Philip Samartzis

Philip Samartzis is a sound artist, researcher, and curator whose practice investigates the social and environmental conditions of remote regions and marginalised communities. Working across Antarctica and sub-Antarctica, the Swiss and Australian Alps, and the Kimberley and Pilbara regions of Western Australia, he uses advanced audio technologies to register environmental change in some of the world’s most fragile and dynamic ecosystems.

He has been awarded the Australian Antarctic Territory Fellowship three times and is currently leading a twenty-year longitudinal sound study of Antarctica, documenting the continent’s shifting sonic ecology. This research is contributing to a forthcoming coauthored book with Carolyn Philpott (UTAS) on Antarctic soundscapes, to appear in Cambridge University Press’s Elements in Arctic and Antarctic Studies series. In recognition of his contribution to environmental understanding through sound, Samartzis received the 2021 Australian Council of University Art and Design Schools Distinguished Research Award and was featured on a commemorative $2.20 postage stamp by Australia Post celebrating the Antarctic Arts Fellowship.

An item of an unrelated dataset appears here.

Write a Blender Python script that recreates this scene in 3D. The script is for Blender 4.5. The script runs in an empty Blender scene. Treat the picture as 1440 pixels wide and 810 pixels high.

In 2019, he undertook a Swiss National Science Foundation Fellowship at the High Altitude Research Station Jungfraujoch, with outcomes featured in The New York Times and Deutsche Welle Radio. Recent projects include Concealed Spaces— supported by a Creative Australia International Engagement Grant—exploring Cold War architecture and subterranean soundscapes in Valais, Switzerland, in collaboration with the Verbier 3-D Foundation and the Valais School of Art. His current commission for the Anna Polke Foundation’s Athanor NOW initiative reimagines processes of transformation and material change central to Sigmar Polke’s practice, translating them into an acoustic investigation of the thresholds between art, science, and environment.

Combining art and research, Samartzis positions sound as a critical means of sensing and interpreting environmental and cultural change—offering new ways of knowing and listening to conditions at the edges of the world.